UPST and LSPD I have been building for the past few months and will continue building the positions as long as their revenue growth, path to profitability, customer acquisition and other metrics continue to accelerate. Ideally I would like them around 8% positions prior to their next earnings release. Conversely, I believe/fear that ZM’s rapid growth is slowing and therefore I have been reducing my position when I can without significant tax ramifications. The remaining position recently became a long-term capital gain (held greater than 1-year and taxed at a lower rate), so now I feel more comfortable reducing it further to use the proceeds to buy faster growing companies (like UPST and LSPD).
NET has been touching several new successive all time highs the past few weeks and the percentage of the portfolio had grown above 23%. I chose to slightly reduce my non-taxable holdings in NET to add to other positions discussed above, including DOCU, which I feel is re-accelerating and has only touched the tip of the iceberg in the TAM they have for their e-Signature business, not to mention the new products they are introducing or their international penetration into 8 new countries right now. I obviously still have great conviction in NET and it remains my second largest holding, but I do not believe its current growth of 51% q/q compared to its relatively high valuation warranted such an oversized position in the portfolio line up and I wanted to take a little off the table. I may continue to trim the NET position by a few percentage points, primarily because I’d like to see a higher percentage of the portfolio in some of my faster growing companies, which includes SNOW (110% q/q revenue growth), UPST (90% q/q revenue growth) and LSPD (127% q/q revenue growth); which I don’t believe are necessarily reflecting that fundamental growth in their stock prices yet.

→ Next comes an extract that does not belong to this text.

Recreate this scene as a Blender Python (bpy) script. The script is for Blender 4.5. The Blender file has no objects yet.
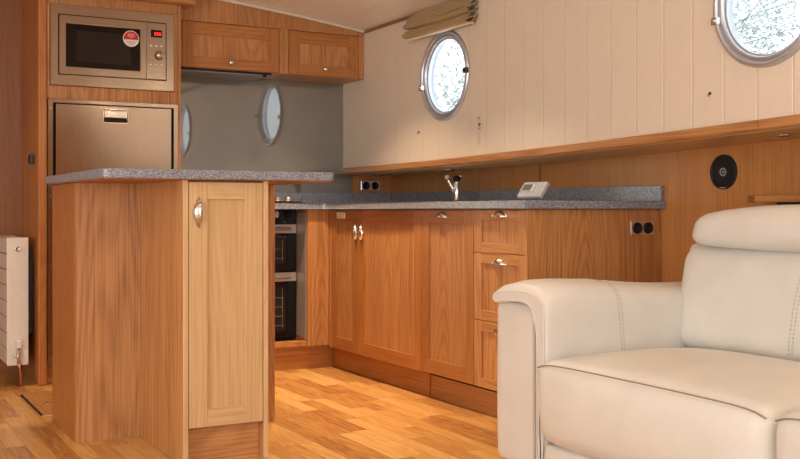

Asana (ASAN), my newest and smallest position, appears to be re-accelerating right now with a 53% increase in overall customers over $5k, but more importantly and impressively, a 92% increase in customers over $50k! Their guidance of 60% revenue growth next quarter and 50% for the year, which they will likely handily beat with this kind of acceleration in customer growth, is a clear sign they are accelerating their growth. Their stock price has certainly been screaming higher lately, so I would not be surprised if it let off a little steam and gave some back in the short term, but I suspect long term they will do extremely well and therefore initiated a tiny 0.6% position that has done very nicely already and grown into a 0.9% position…I will continue to watch ASAN and determine whether to add to… or jettison… the position after their next earnings release comes out.
Happy Summer! (June 20th Summer Solstice)
Cheers! -Poleeko
Nice writeup, Poleeko. I just subscribed to your weekely emails. You just might want to correct the 0.09% of your Asana position, as I reckon it should be a 0.9%. I found out about your blog on Saul’s board and I totally agree with your way of thinking. Best, Silvio.
Thank you, Silvio! Definitely missed that decimal point. Super grateful for the eagle eye correction! Yes, should have been 0.9% and now corrected thanks to you… fortunately ASAN has since grown into a 1.2% position as the stock price continues to surge higher. Thanks again!